Data extract
....
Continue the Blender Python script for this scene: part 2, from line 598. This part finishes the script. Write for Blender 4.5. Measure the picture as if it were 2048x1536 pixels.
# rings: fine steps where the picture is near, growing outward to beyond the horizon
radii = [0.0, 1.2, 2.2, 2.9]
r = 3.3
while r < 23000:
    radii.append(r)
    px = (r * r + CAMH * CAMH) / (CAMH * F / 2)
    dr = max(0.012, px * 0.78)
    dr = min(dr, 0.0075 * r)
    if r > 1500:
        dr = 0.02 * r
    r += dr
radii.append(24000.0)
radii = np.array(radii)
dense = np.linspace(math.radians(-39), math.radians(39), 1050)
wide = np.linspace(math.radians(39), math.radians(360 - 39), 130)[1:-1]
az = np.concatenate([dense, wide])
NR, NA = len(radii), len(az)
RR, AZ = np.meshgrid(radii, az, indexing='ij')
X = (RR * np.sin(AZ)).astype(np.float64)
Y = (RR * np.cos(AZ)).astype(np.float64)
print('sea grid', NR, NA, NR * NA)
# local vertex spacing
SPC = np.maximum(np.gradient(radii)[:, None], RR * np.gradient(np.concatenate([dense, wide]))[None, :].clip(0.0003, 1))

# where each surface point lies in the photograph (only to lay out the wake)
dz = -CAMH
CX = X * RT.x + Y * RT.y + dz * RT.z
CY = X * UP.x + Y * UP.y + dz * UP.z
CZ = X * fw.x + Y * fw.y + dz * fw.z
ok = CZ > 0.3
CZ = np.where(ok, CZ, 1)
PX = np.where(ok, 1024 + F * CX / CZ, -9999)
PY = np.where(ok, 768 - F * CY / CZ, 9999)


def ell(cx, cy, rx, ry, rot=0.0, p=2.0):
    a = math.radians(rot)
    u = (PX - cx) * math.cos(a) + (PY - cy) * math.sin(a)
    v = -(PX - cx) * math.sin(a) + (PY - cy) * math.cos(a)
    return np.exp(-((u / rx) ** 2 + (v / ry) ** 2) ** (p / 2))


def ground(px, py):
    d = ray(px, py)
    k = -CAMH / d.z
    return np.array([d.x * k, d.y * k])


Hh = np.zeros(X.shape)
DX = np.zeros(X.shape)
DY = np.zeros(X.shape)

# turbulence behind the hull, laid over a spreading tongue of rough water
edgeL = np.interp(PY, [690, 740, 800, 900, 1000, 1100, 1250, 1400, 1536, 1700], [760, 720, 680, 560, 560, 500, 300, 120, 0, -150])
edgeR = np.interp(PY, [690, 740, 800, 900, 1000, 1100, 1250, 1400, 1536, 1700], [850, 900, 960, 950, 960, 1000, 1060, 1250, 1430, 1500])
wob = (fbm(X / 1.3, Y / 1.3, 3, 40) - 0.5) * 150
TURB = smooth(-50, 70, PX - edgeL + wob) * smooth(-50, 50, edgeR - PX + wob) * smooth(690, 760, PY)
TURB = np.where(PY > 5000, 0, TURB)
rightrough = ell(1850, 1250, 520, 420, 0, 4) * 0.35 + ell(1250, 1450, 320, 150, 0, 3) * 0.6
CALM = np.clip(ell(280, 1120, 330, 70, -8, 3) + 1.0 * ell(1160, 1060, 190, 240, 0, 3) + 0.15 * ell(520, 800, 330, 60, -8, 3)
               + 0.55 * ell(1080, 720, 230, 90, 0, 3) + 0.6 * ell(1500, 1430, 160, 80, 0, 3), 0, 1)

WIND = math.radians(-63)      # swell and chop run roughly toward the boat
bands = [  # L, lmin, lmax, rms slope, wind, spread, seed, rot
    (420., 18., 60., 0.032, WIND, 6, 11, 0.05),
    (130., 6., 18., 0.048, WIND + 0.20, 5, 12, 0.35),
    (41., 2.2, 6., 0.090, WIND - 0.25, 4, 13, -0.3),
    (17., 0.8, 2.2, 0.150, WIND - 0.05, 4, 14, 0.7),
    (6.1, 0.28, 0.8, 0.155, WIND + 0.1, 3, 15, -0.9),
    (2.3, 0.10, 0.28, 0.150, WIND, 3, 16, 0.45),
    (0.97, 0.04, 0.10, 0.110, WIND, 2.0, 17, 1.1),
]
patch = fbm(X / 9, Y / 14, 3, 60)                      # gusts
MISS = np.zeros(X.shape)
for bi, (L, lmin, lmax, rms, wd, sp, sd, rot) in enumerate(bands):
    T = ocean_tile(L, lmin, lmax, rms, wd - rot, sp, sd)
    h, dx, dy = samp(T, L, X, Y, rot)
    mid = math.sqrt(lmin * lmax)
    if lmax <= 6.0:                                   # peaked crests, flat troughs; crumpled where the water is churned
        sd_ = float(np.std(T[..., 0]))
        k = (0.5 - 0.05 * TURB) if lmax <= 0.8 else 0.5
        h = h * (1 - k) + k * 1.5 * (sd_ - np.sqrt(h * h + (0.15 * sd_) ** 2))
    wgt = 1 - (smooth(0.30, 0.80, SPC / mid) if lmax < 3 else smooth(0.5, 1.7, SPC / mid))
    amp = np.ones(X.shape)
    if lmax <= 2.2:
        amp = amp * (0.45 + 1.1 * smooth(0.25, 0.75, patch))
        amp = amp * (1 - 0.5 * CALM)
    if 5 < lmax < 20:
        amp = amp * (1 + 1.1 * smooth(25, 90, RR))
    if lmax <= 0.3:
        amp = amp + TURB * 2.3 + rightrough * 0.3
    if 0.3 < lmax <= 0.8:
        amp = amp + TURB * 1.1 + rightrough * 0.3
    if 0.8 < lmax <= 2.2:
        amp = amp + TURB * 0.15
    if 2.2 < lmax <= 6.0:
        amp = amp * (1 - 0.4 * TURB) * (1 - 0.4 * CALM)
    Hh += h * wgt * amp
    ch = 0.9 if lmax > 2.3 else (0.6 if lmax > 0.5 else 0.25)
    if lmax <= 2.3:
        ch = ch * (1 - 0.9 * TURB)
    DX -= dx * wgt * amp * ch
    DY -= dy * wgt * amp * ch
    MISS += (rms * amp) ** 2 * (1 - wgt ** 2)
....
Prompt
Reproduce the material in full, with no word added or dropped.

Result of this exercise
Continue the Blender Python script for this scene: part 2, from line 598. This part finishes the script. Write for Blender 4.5. Measure the picture as if it were 2048x1536 pixels.
# rings: fine steps where the picture is near, growing outward to beyond the horizon
radii = [0.0, 1.2, 2.2, 2.9]
r = 3.3
while r < 23000:
    radii.append(r)
    px = (r * r + CAMH * CAMH) / (CAMH * F / 2)
    dr = max(0.012, px * 0.78)
    dr = min(dr, 0.0075 * r)
    if r > 1500:
        dr = 0.02 * r
    r += dr
radii.append(24000.0)
radii = np.array(radii)
dense = np.linspace(math.radians(-39), math.radians(39), 1050)
wide = np.linspace(math.radians(39), math.radians(360 - 39), 130)[1:-1]
az = np.concatenate([dense, wide])
NR, NA = len(radii), len(az)
RR, AZ = np.meshgrid(radii, az, indexing='ij')
X = (RR * np.sin(AZ)).astype(np.float64)
Y = (RR * np.cos(AZ)).astype(np.float64)
print('sea grid', NR, NA, NR * NA)
# local vertex spacing
SPC = np.maximum(np.gradient(radii)[:, None], RR * np.gradient(np.concatenate([dense, wide]))[None, :].clip(0.0003, 1))

# where each surface point lies in the photograph (only to lay out the wake)
dz = -CAMH
CX = X * RT.x + Y * RT.y + dz * RT.z
CY = X * UP.x + Y * UP.y + dz * UP.z
CZ = X * fw.x + Y * fw.y + dz * fw.z
ok = CZ > 0.3
CZ = np.where(ok, CZ, 1)
PX = np.where(ok, 1024 + F * CX / CZ, -9999)
PY = np.where(ok, 768 - F * CY / CZ, 9999)


def ell(cx, cy, rx, ry, rot=0.0, p=2.0):
    a = math.radians(rot)
    u = (PX - cx) * math.cos(a) + (PY - cy) * math.sin(a)
    v = -(PX - cx) * math.sin(a) + (PY - cy) * math.cos(a)
    return np.exp(-((u / rx) ** 2 + (v / ry) ** 2) ** (p / 2))


def ground(px, py):
    d = ray(px, py)
    k = -CAMH / d.z
    return np.array([d.x * k, d.y * k])


Hh = np.zeros(X.shape)
DX = np.zeros(X.shape)
DY = np.zeros(X.shape)

# turbulence behind the hull, laid over a spreading tongue of rough water
edgeL = np.interp(PY, [690, 740, 800, 900, 1000, 1100, 1250, 1400, 1536, 1700], [760, 720, 680, 560, 560, 500, 300, 120, 0, -150])
edgeR = np.interp(PY, [690, 740, 800, 900, 1000, 1100, 1250, 1400, 1536, 1700], [850, 900, 960, 950, 960, 1000, 1060, 1250, 1430, 1500])
wob = (fbm(X / 1.3, Y / 1.3, 3, 40) - 0.5) * 150
TURB = smooth(-50, 70, PX - edgeL + wob) * smooth(-50, 50, edgeR - PX + wob) * smooth(690, 760, PY)
TURB = np.where(PY > 5000, 0, TURB)
rightrough = ell(1850, 1250, 520, 420, 0, 4) * 0.35 + ell(1250, 1450, 320, 150, 0, 3) * 0.6
CALM = np.clip(ell(280, 1120, 330, 70, -8, 3) + 1.0 * ell(1160, 1060, 190, 240, 0, 3) + 0.15 * ell(520, 800, 330, 60, -8, 3)
               + 0.55 * ell(1080, 720, 230, 90, 0, 3) + 0.6 * ell(1500, 1430, 160, 80, 0, 3), 0, 1)

WIND = math.radians(-63)      # swell and chop run roughly toward the boat
bands = [  # L, lmin, lmax, rms slope, wind, spread, seed, rot
    (420., 18., 60., 0.032, WIND, 6, 11, 0.05),
    (130., 6., 18., 0.048, WIND + 0.20, 5, 12, 0.35),
    (41., 2.2, 6., 0.090, WIND - 0.25, 4, 13, -0.3),
    (17., 0.8, 2.2, 0.150, WIND - 0.05, 4, 14, 0.7),
    (6.1, 0.28, 0.8, 0.155, WIND + 0.1, 3, 15, -0.9),
    (2.3, 0.10, 0.28, 0.150, WIND, 3, 16, 0.45),
    (0.97, 0.04, 0.10, 0.110, WIND, 2.0, 17, 1.1),
]
patch = fbm(X / 9, Y / 14, 3, 60)                      # gusts
MISS = np.zeros(X.shape)
for bi, (L, lmin, lmax, rms, wd, sp, sd, rot) in enumerate(bands):
    T = ocean_tile(L, lmin, lmax, rms, wd - rot, sp, sd)
    h, dx, dy = samp(T, L, X, Y, rot)
    mid = math.sqrt(lmin * lmax)
    if lmax <= 6.0:                                   # peaked crests, flat troughs; crumpled where the water is churned
        sd_ = float(np.std(T[..., 0]))
        k = (0.5 - 0.05 * TURB) if lmax <= 0.8 else 0.5
        h = h * (1 - k) + k * 1.5 * (sd_ - np.sqrt(h * h + (0.15 * sd_) ** 2))
    wgt = 1 - (smooth(0.30, 0.80, SPC / mid) if lmax < 3 else smooth(0.5, 1.7, SPC / mid))
    amp = np.ones(X.shape)
    if lmax <= 2.2:
        amp = amp * (0.45 + 1.1 * smooth(0.25, 0.75, patch))
        amp = amp * (1 - 0.5 * CALM)
    if 5 < lmax < 20:
        amp = amp * (1 + 1.1 * smooth(25, 90, RR))
    if lmax <= 0.3:
        amp = amp + TURB * 2.3 + rightrough * 0.3
    if 0.3 < lmax <= 0.8:
        amp = amp + TURB * 1.1 + rightrough * 0.3
    if 0.8 < lmax <= 2.2:
        amp = amp + TURB * 0.15
    if 2.2 < lmax <= 6.0:
        amp = amp * (1 - 0.4 * TURB) * (1 - 0.4 * CALM)
    Hh += h * wgt * amp
    ch = 0.9 if lmax > 2.3 else (0.6 if lmax > 0.5 else 0.25)
    if lmax <= 2.3:
        ch = ch * (1 - 0.9 * TURB)
    DX -= dx * wgt * amp * ch
    DY -= dy * wgt * amp * ch
    MISS += (rms * amp) ** 2 * (1 - wgt ** 2)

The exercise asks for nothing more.